Una tregua fragile messa alla prova dai bombardamenti. Dopo una settimana dall’accordo per il cessate il fuoco tra Libano e Israele, l’esercito dello Stato ebraico è tornato ad attaccare i territori a sud del Paese confinante, la sera del 2 dicembre. L’artiglieria ha bersagliato sei villaggi, con un bilancio di nove morti a Haris e Tallousa.
Secondo il governo israeliano, il raid è una risposta alle violazioni del cessate il fuoco da parte delle milizie di Hezbollah. Il partito sciita aveva sparato due razzi nel pomeriggio, esplosi in un’area aperta e disabitata a nord del territorio nemico, senza vittime né feriti. Da Tel Aviv, i partiti di opposizione hanno denunciato gli attacchi da parte del gruppo islamico, con il leader Benny Gantz che ha chiesto una risposta decisa da parte del presidente del Consiglio Benjamin Netanyahu.
Oltre la linea del fronte, i miliziani avevano rivendicato dei colpi di «avvertimento», esplosi perché «gli appelli delle autorità competenti per fermare le violazioni israeliane non hanno avuto effetto». Da Beirut, il presidente uscente Najib Mikati aveva chiesto al comitato internazionale formato da Stati Uniti, Francia e il contingente delle Nazioni Unite, di intervenire per fermare le azioni dell’Israel Defence Forces. Nabih Berri, speaker del parlamento libanese che ha contribuito alla negoziazione della tregua, aveva parlato di «violazioni flagranti». Anche la Francia si è pronunciata in supporto del Libano: secondo fonti diplomatiche francesi, Parigi ha recriminato a Tel Aviv cinquantadue violazioni dall’approvazione del cessate il fuoco.
Poche ore prima dei bombardamenti sui villaggi, un appello era arrivato dal principale sostenitore della sicurezza dello Stato ebraico. Fonti informate citate dai media israeliani hanno affermato che l’inviato speciale degli Stati Uniti, Amos Hochstein, avrebbe inviato un messaggio agli alleati in Medio Oriente. Un’esortazione a rispettare i patti, arrivata dopo che i droni israeliani erano tornati a volare sui cieli della capitale libanese.
«La situazione è ancora molto fragile, anche perché il meccanismo messo in piedi dagli Stati Uniti con la Francia al momento non è stato finalizzato», spiega Andrea Tenenti, portavoce della missione Unifil attiva al confine tra i due Paesi. «Noi continueremo a monitorare le violazioni del cessate il fuoco e della risoluzione 1710 delle Nazioni Unite», prosegue il funzionario, ricordando che «i caschi blu hanno subito attacchi nelle settimane passate. Al momento il contingente italiano rimane nelle basi». In un momento di grande instabilità, Tenenti ha una certezza: «Le soluzioni militari non hanno vita lunga, serve un intervento di natura politica e diplomatica».
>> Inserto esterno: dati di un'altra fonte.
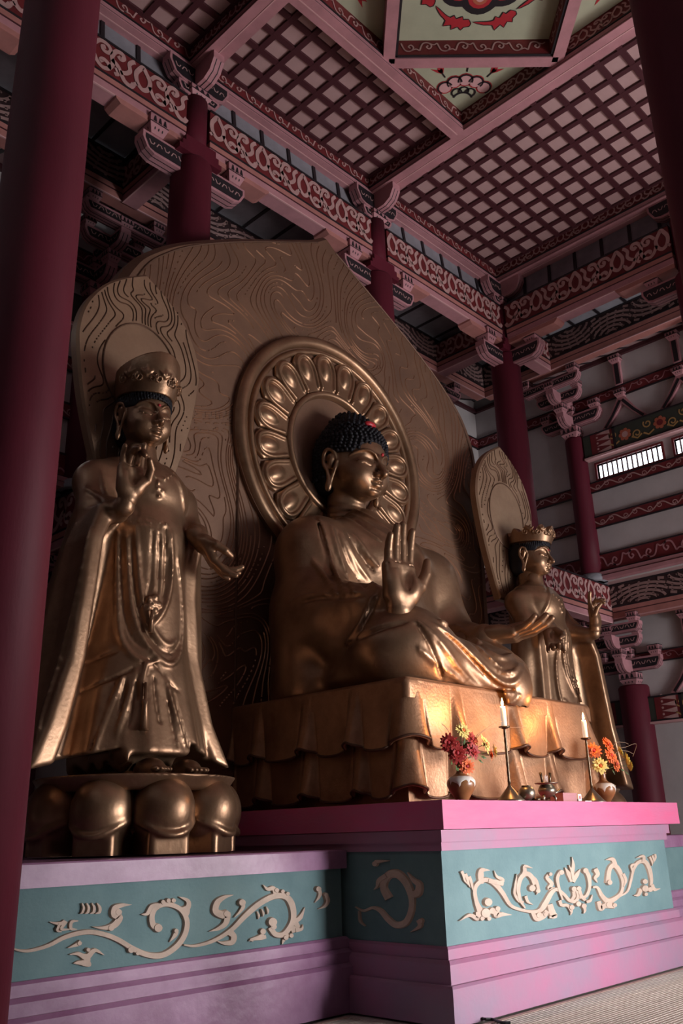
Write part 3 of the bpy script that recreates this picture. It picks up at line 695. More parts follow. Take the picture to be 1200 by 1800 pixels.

Per contenere una possibile escalation, il consiglio di sicurezza dell’Onu si riunirà mercoledì 5 dicembre, su richiesta di Washington e Parigi. Previsto un intervento di Jean-Pierre Lacroix, segretario generale aggiunto alle operazioni di pace. L’obiettivo sarà tenere in piedi il cessate il fuoco, superando la crisi innescata dai razzi e le successive accuse incrociate tra Hezbollah e Israele.